Targets Set to Make City Safe & Accessible For All Women


Vancouver: A City for All Women, Women’s Equity Strategy 2018-2028 (pdf) was unanimously adopted by City Council in January 2018. The policy builds on the foundational work started with the City’s 2005 Gender Equality Plan (the first such municipal plan in Canada) and sheds light on many of the barriers which continue to limit the full participation and contributions of all self-identified women. The strategy sets out specific goals and targets to address these barriers, recognizing that the full inclusion of all residents is fundamental to creating a city which is diverse, welcoming, vibrant, economically successful, and environmentally sustainable.

Women's Equity strategy


The strategy, including the overarching theme of intersectionality, has the potential to transform design and programming in the city, making spaces and urban culture more open and safe for all women to access.

Fundamentally, an intersectional framework prioritizes removing barriers particularly for those whose lives are complicated by having multiple stigmatized or underprivileged identities, such as race, ability, sexual orientation, and more.

The first phase of the strategy focuses on several themes: childcare, safety, housing, and leadership and representation. Each theme has a number of actions for phase one, aimed at improving the lives of women in the city. Leadership and representation has particularly robust goals in phase one, looking to increase the numbers of women in jobs where they were previously under-represented, and removing barriers to women working and thriving as city staff and elected officials.

Some suggested the targets will make the city safe for all, not just women.
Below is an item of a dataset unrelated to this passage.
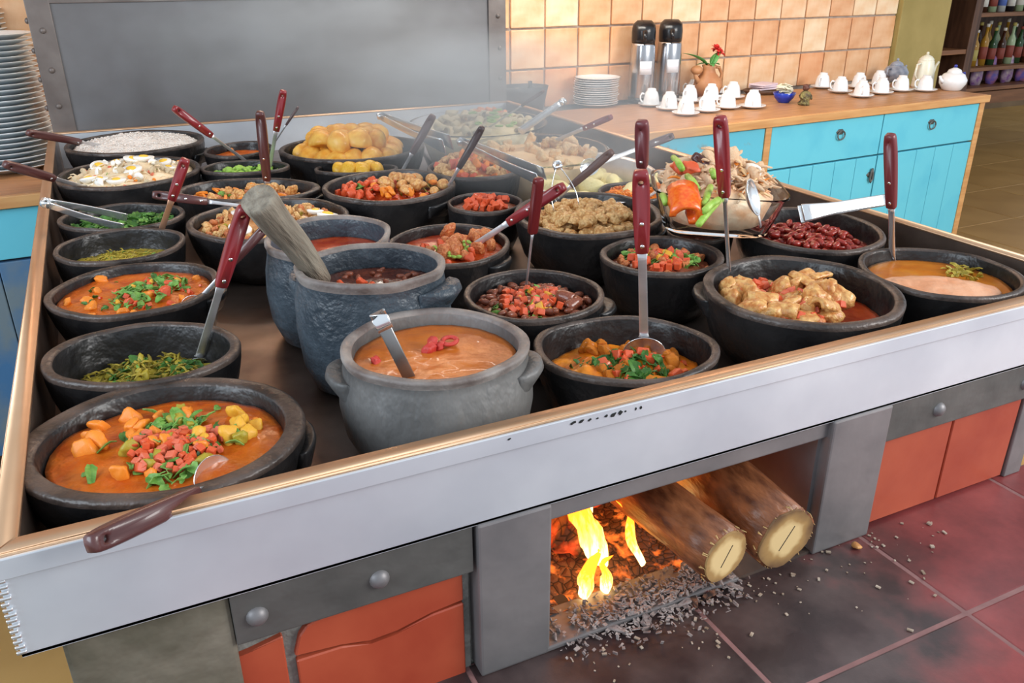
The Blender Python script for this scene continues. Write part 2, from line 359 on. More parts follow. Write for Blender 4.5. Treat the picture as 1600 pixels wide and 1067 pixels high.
# ------------------------------------------------------------------ hood back panel
hood = empty('hood_panel', (.58, 2.85, 1.06), 'tall riveted grey metal panel standing behind the steaming tray', 'panel')
obj('sheet', box((-.72, -.004, -.1), (.735, .01, .62)), HOODM, hood, smooth=False)
for x0, x1 in ((-.738, -.675), (.685, .752)): obj('side_strip', box((x0, -.010, -.1), (x1, .016, .62), .002), HOODF, hood, smooth=False)
obj('top_strip', box((-.676, -.009, .345), (.686, .012, .40), .002), HOODF, hood, smooth=False)
rv = bmesh.new(); add_lathe(rv, [(.0001, .006), (.004, .0055), (.007, .0035), (.0085, 0), (.0085, -.002)], 14); rv_me = me_from(rv, 'rivet', HOODF)
for px, py in ((67, 48), (81, 110), (92, 166)): P = aty(px, py, 2.84); put('rivet', rv_me, hood, (P.x-.58, -.010, P.z-1.06), (PI/2, 0, 0))
for px, py in ((778, 25), (781, 75), (782, 122)): P = aty(px, py, 2.84); put('rivet', rv_me, hood, (P.x-.58, -.010, P.z-1.06), (PI/2, 0, 0))
for k in range(12): put('rivet', rv_me, hood, (-.70+k*.1215+.0, -.010, .372), (PI/2, 0, 0))
for z in (.08, .16, .24, .32):
    put('rivet', rv_me, hood, (-.741, .004, z-.02), (0, -PI/2, 0))

# ------------------------------------------------------------------ clay pots
ROT = -YAW
RF = Vector((math.cos(YAW), -math.sin(YAW), 0)); FF = Vector((math.sin(YAW), math.cos(YAW), 0))
def ell_bbox(c, rx, ry, z):
    xs = []; ys = []
    for k in range(48):
        a = 2*PI*k/48; q = proj(Vector((c[0], c[1], z))+RF*rx*math.cos(a)+FF*ry*math.sin(a)); xs.append(q[0]); ys.append(q[1])
    return (min(xs), max(xs), min(ys), max(ys))
def fit_ell(x0, x1, y0, y1, z):
    P = atz((x0+x1)/2, (y0+y1)/2, z); cx, cy = P.x, P.y; s = depth(P)/FPX
    rx = (x1-x0)/2*s; ry = rx
    for _ in range(25):
        b = ell_bbox((cx, cy), rx, ry, z); s = depth((cx, cy, z))/FPX
        rx *= (x1-x0)/(b[1]-b[0]); ry *= ((y1-y0)/(b[3]-b[2]))**.8
        q = atz((b[0]+b[1])/2, (b[2]+b[3])/2, z); t = atz((x0+x1)/2, (y0+y1)/2, z)
        cx += (t.x-q.x)*.8; cy += (t.y-q.y)*.8
    return cx, cy, rx, ry
POTS = {}
def inner_r(prof, z):          # inner wall radius at height z
    ins = prof['in']
    for (r0, z0), (r1, z1) in zip(ins[:-1], ins[1:]):
        if z1 <= z <= z0: t = (z0-z)/(z0-z1+1e-9); return r0+(r1-r0)*t
    return ins[0][0]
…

Others questioned whether the strategy was a planning milestone and whether equity could be achieved solely by altering physical form.

The significance will lie in its implementation, not the approval of strategy.


The process of creating the 2018 Strategy gathered a wide range of voices and recommendations from community groups, individuals, and “subject experts”. The Women’s Advisory Committee was a result of the foundational work for the strategy and was instrumental in the creation of Women Transforming Cities, a city-wide NGO that continues this work in the community.
The Women’s Advisory Committee, identified as a key player in the original motion to Council for the new strategy, contributed hundreds of working-hours to the development of the Strategy, and recommended the five themes that were taken up as phase one priorities.

The phase one actions are concrete, and each is assigned to a department within the City, to ensure measurable success.
Further phases in the ten-year plan will be determined by an Action Team, with reference to the many recommendations collected from the community and WAC, which appear in the appendix of the strategy.

As a follow-up to the unanimous Council approval of the strategy, the WAC held a public forum to inform the community of the details and actions of the strategy, and to encourage further public participation and monitoring of the strategy’s progress.